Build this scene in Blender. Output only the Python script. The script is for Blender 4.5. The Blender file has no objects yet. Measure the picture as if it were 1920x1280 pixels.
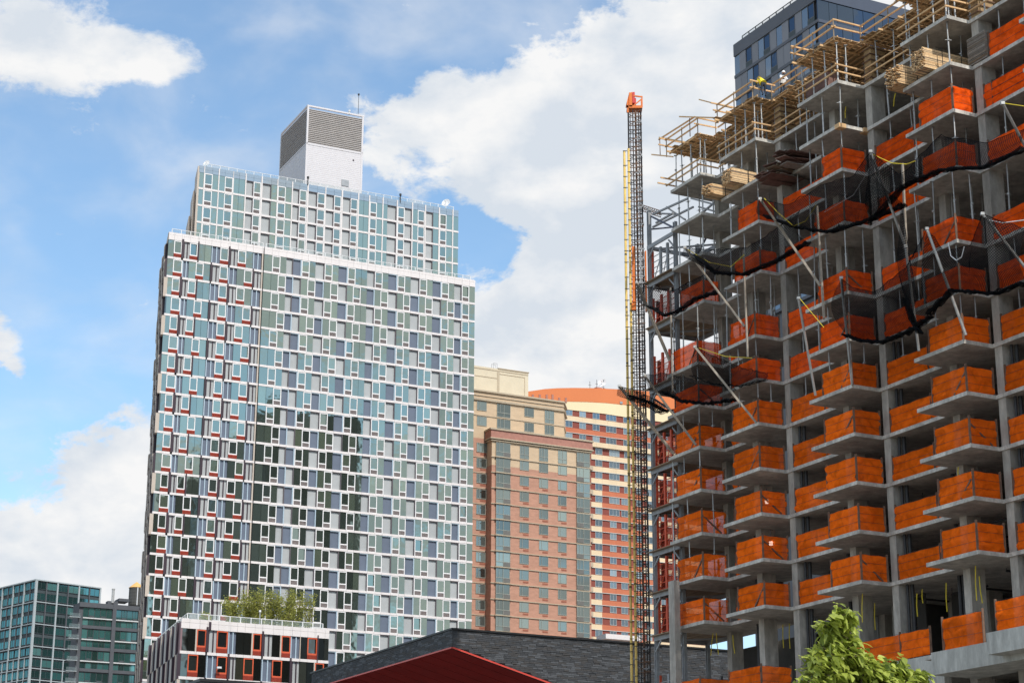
import bpy, bmesh, math, random
from math import sin, cos, radians, pi, sqrt
from mathutils import Vector, Matrix, noise
random.seed(7)
sc = bpy.context.scene
C = sc.collection

# ------------------------------------------------------------------ camera
FPX, PITCH, ROLL, CAMZ = 3614.47, radians(17.106), radians(-0.236), 2.0
R_ = Vector((1, 0, 0)); U_ = Vector((0, -sin(PITCH), cos(PITCH))); D_ = Vector((0, cos(PITCH), sin(PITCH)))
cr, sr = cos(ROLL), sin(ROLL)
cam_d = bpy.data.cameras.new('camera'); cam = bpy.data.objects.new('camera', cam_d); C.objects.link(cam)
cam_d.sensor_width = 36; cam_d.lens = FPX / 1920 * 36; cam_d.clip_start = 0.5; cam_d.clip_end = 9000
X_ = R_ * cr - U_ * sr; Y_ = R_ * sr + U_ * cr
M = Matrix((X_, Y_, -D_)).transposed().to_4x4(); M.translation = Vector((0, 0, CAMZ)); cam.matrix_world = M
sc.camera = cam

# measuring helpers: where a direction of view meets a real plane
def proj(P):
    q = Vector((P[0], P[1], P[2] - CAMZ)); d = q.dot(D_); u = FPX * q.dot(R_) / d; v = FPX * q.dot(U_) / d
    return 960 + cr * u - sr * v, 640 - (sr * u + cr * v)
def ray(x, y):
    a = x - 960; b = 640 - y
    return D_ + R_ * ((cr * a + sr * b) / FPX) + U_ * ((-sr * a + cr * b) / FPX)
def at(x, y, Y):
    d = ray(x, y); P = d * (Y / d.y); P.z += CAMZ; return P
def onplane(x, y, P0, ang):
    e = Vector((cos(ang), sin(ang), 0)); n = Vector((-sin(ang), cos(ang), 0)); d = ray(x, y)
    k = n.dot(Vector((P0[0], P0[1], 0))) / n.dot(d); P = d * k; P.z += CAMZ
    return P, (P - Vector((P0[0], P0[1], P.z))).dot(e)
def uofx(x, z, P0, ang):
    e = (cos(ang), sin(ang)); lo, hi = -80., 120.
    for _ in range(40):
        m = (lo + hi) / 2
        if proj((P0[0] + e[0] * m, P0[1] + e[1] * m, z))[0] < x: lo = m
        else: hi = m
    return (lo + hi) / 2

# ------------------------------------------------------------------ world, sun, exposure
SUN_EL = radians(50); sh = Vector((0.475, -0.880)).normalized()
w = bpy.data.worlds.new('World'); sc.world = w; w.use_nodes = True
nt = w.node_tree; N = nt.nodes; Lk = nt.links; N.clear()
def nd(t, **k):
    n = N.new(t)
    for a, b in k.items(): setattr(n, a, b)
    return n
def mth(op, a, b=None, clamp=False):
    n = N.new('ShaderNodeMath'); n.operation = op; n.use_clamp = clamp
    for i, v in enumerate((a, b)):
        if v is None: continue
        if isinstance(v, (int, float)): n.inputs[i].default_value = v
        else: Lk.new(v, n.inputs[i])
    return n.outputs[0]
out = nd('ShaderNodeOutputWorld'); bg = nd('ShaderNodeBackground'); bg.inputs[1].default_value = 0.15
sky = nd('ShaderNodeTexSky'); sky.sky_type = 'NISHITA'; sky.sun_disc = False
sky.sun_elevation = SUN_EL; sky.sun_rotation = math.atan2(sh.x, sh.y)
sky.air_density = 1.0; sky.dust_density = 0.6; sky.ozone_density = 1.6
tc = nd('ShaderNodeTexCoord'); sep = nd('ShaderNodeSeparateXYZ'); Lk.new(tc.outputs['Generated'], sep.inputs[0])
az = mth('ARCTAN2', sep.outputs[0], sep.outputs[1]); el = mth('ARCSINE', sep.outputs[2])
def nz(scale, detail, rough, dist=0.0, off=(0, 0, 0)):
    mp = nd('ShaderNodeMapping'); mp.inputs['Location'].default_value = off; mp.inputs['Scale'].default_value = (1, 1, 1.6)
    Lk.new(tc.outputs['Generated'], mp.inputs[0])
    n = nd('ShaderNodeTexNoise'); n.inputs['Scale'].default_value = scale; n.inputs['Detail'].default_value = detail
    n.inputs['Roughness'].default_value = rough; n.inputs['Distortion'].default_value = dist
    Lk.new(mp.outputs[0], n.inputs[0]); return n.outputs[0]
n_big = nz(9, 4, .5); n_mid = nz(26, 9, .62, .25, (3.1, 1.2, 0)); n_soft = nz(14, 5, .5, .3, (7, 2, 1)); n_fine = nz(60, 8, .65, .2, (1, 5, 2))
wx = mth('MULTIPLY', mth('SUBTRACT', n_mid, .5), .045); wy = mth('MULTIPLY', mth('SUBTRACT', n_soft, .5), .04)
azw = mth('ADD', az, wx); elw = mth('ADD', el, wy)
def blob(px, py, rx, ry, wt):
    d = ray(px, py).normalized(); a0 = math.atan2(d.x, d.y); e0 = math.asin(d.z); ra = rx / 3700; re = ry / 3614
    dx = mth('DIVIDE', mth('SUBTRACT', azw, a0), ra); dy = mth('DIVIDE', mth('SUBTRACT', elw, e0), re)
    s = mth('ADD', mth('MULTIPLY', dx, dx), mth('MULTIPLY', dy, dy))
    return mth('MULTIPLY', mth('POWER', 2.718, mth('MULTIPLY', s, -1)), wt)
blobs = [(40, 60, 170, 85, 1.0), (170, 120, 170, 50, .85), (290, 118, 90, 26, .55),
         (925, 468, 85, 40, -.75), (870, 435, 55, 35, -.4), (1085, 480, 90, 55, .8), (760, 215, 110, 80, .42), (745, 320, 70, 60, .35), (820, 200, 90, 55, .5), (940, 270, 170, 110, 1.0), (1130, 230, 230, 150, 1.3), (1330, 90, 260, 150, 1.3), (1250, 330, 230, 130, 1.2), (1050, 360, 190, 70, .9),
         (1150, 590, 200, 130, 1.5), (1000, 640, 150, 110, 1.3), (930, 640, 90, 70, .9), (1350, 560, 250, 250, 1.2), (1000, 760, 300, 80, 1.0), (1110, 470, 70, 60, .9), (1650, 250, 300, 500, 1.1),
         (225, 870, 80, 60, 1.1), (255, 800, 50, 40, .5), (210, 960, 110, 50, 1.0), (110, 1020, 190, 60, 1.3), (120, 1110, 260, 60, 1.2), (330, 1000, 200, 120, 1.0), (500, 1150, 500, 90, .9),
         (12, 650, 35, 60, .75), (28, 705, 20, 20, .5), (90, 650, 16, 12, .25)]
acc = None
for b in blobs:
    v = blob(*b); acc = v if acc is None else mth('ADD', acc, v)
# outside the part of the sky in view the same kind of broken cloud goes on
inview = mth('MULTIPLY', mth('MULTIPLY', mth('GREATER_THAN', az, -.42), mth('LESS_THAN', az, .42)), mth('LESS_THAN', el, .62))
gen = mth('MULTIPLY', mth('SUBTRACT', n_big, .40), 5.0)
fall = mth('MULTIPLY', mth('ADD', mth('ABSOLUTE', az), -.30), 7.0, True); fall2 = mth('MULTIPLY', mth('ADD', el, -.50), 8.0, True)
outw = mth('MAXIMUM', fall, fall2)
dens = mth('ADD', mth('MULTIPLY', acc, mth('SUBTRACT', 1.0, outw)), mth('MULTIPLY', gen, outw))
dens = mth('ADD', dens, mth('MULTIPLY', mth('SUBTRACT', n_mid, .5), 2.0))
dens = mth('ADD', dens, mth('MULTIPLY', mth('SUBTRACT', n_fine, .5), 1.0))
mr = nd('ShaderNodeMapRange'); mr.interpolation_type = 'SMOOTHSTEP'; mr.inputs[1].default_value = .20; mr.inputs[2].default_value = .78; Lk.new(dens, mr.inputs[0])
veil = nd('ShaderNodeMapRange'); veil.interpolation_type = 'SMOOTHSTEP'; veil.inputs[1].default_value = .36; veil.inputs[2].default_value = .78; veil.inputs[3].default_value = .06; veil.inputs[4].default_value = .5; Lk.new(n_soft, veil.inputs[0])
cov = mth('MAXIMUM', mr.outputs[0], veil.outputs[0])
rel = mth('SUBTRACT', nz(17, 7, .55, .2, (2, 4, 1)), nz(17, 7, .55, .2, (2.012, 3.99, .975)))
shade = nd('ShaderNodeMapRange'); shade.inputs[1].default_value = .30; shade.inputs[2].default_value = .72; Lk.new(mth('SUBTRACT', mth('ADD', mth('ADD', mth('MULTIPLY', n_soft, .5), mth('MULTIPLY', n_mid, .3)), mth('ADD', mth('MULTIPLY', rel, 1.3), .1)), mth('MULTIPLY', mth('ADD', blob(1180, 390, 260, 45, .2), mth('ADD', blob(1330, 330, 200, 80, .12), blob(960, 400, 130, 40, .15))), 1.0)), shade.inputs[0])
cm = nd('ShaderNodeMix', data_type='RGBA'); Lk.new(shade.outputs[0], cm.inputs[0])
cm.inputs[6].default_value = (4.6, 5.0, 5.5, 1); cm.inputs[7].default_value = (6.25, 6.25, 6.25, 1)
sk = nd('ShaderNodeMix', data_type='RGBA', blend_type='MULTIPLY'); sk.inputs[0].default_value = 1; Lk.new(sky.outputs[0], sk.inputs[6]); sk.inputs[7].default_value = (1.2, 1.38, 1.38, 1)
mx = nd('ShaderNodeMix', data_type='RGBA'); Lk.new(cov, mx.inputs[0]); Lk.new(sk.outputs[2], mx.inputs[6]); Lk.new(cm.outputs[2], mx.inputs[7])
Lk.new(mx.outputs[2], bg.inputs[0]); Lk.new(bg.outputs[0], out.inputs[0])
sd = bpy.data.lights.new('sun', 'SUN'); sun = bpy.data.objects.new('sun', sd); C.objects.link(sun)
sd.energy = 3.9; sd.angle = radians(.55); sd.color = (1, .955, .89)
sv = Vector((sh.x * cos(SUN_EL), sh.y * cos(SUN_EL), sin(SUN_EL))); sun.rotation_euler = sv.to_track_quat('Z', 'Y').to_euler()
vs = sc.view_settings; vs.view_transform = 'Standard'; vs.look = 'None'; vs.exposure = 0.0; vs.gamma = 1; vs.use_curve_mapping = False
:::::
**GIVEN REQUEST**
Please quote the lines of the material, beginning with the first and ending with the one that contains "return (lo + hi) / 2", exactly as written and without any pictures.

**ANSWER TO THIS TASK**
Build this scene in Blender. Output only the Python script. The script is for Blender 4.5. The Blender file has no objects yet. Measure the picture as if it were 1920x1280 pixels.
import bpy, bmesh, math, random
from math import sin, cos, radians, pi, sqrt
from mathutils import Vector, Matrix, noise
random.seed(7)
sc = bpy.context.scene
C = sc.collection

# ------------------------------------------------------------------ camera
FPX, PITCH, ROLL, CAMZ = 3614.47, radians(17.106), radians(-0.236), 2.0
R_ = Vector((1, 0, 0)); U_ = Vector((0, -sin(PITCH), cos(PITCH))); D_ = Vector((0, cos(PITCH), sin(PITCH)))
cr, sr = cos(ROLL), sin(ROLL)
cam_d = bpy.data.cameras.new('camera'); cam = bpy.data.objects.new('camera', cam_d); C.objects.link(cam)
cam_d.sensor_width = 36; cam_d.lens = FPX / 1920 * 36; cam_d.clip_start = 0.5; cam_d.clip_end = 9000
X_ = R_ * cr - U_ * sr; Y_ = R_ * sr + U_ * cr
M = Matrix((X_, Y_, -D_)).transposed().to_4x4(); M.translation = Vector((0, 0, CAMZ)); cam.matrix_world = M
sc.camera = cam

# measuring helpers: where a direction of view meets a real plane
def proj(P):
    q = Vector((P[0], P[1], P[2] - CAMZ)); d = q.dot(D_); u = FPX * q.dot(R_) / d; v = FPX * q.dot(U_) / d
    return 960 + cr * u - sr * v, 640 - (sr * u + cr * v)
def ray(x, y):
    a = x - 960; b = 640 - y
    return D_ + R_ * ((cr * a + sr * b) / FPX) + U_ * ((-sr * a + cr * b) / FPX)
def at(x, y, Y):
    d = ray(x, y); P = d * (Y / d.y); P.z += CAMZ; return P
def onplane(x, y, P0, ang):
    e = Vector((cos(ang), sin(ang), 0)); n = Vector((-sin(ang), cos(ang), 0)); d = ray(x, y)
    k = n.dot(Vector((P0[0], P0[1], 0))) / n.dot(d); P = d * k; P.z += CAMZ
    return P, (P - Vector((P0[0], P0[1], P.z))).dot(e)
def uofx(x, z, P0, ang):
    e = (cos(ang), sin(ang)); lo, hi = -80., 120.
    for _ in range(40):
        m = (lo + hi) / 2
        if proj((P0[0] + e[0] * m, P0[1] + e[1] * m, z))[0] < x: lo = m
        else: hi = m
    return (lo + hi) / 2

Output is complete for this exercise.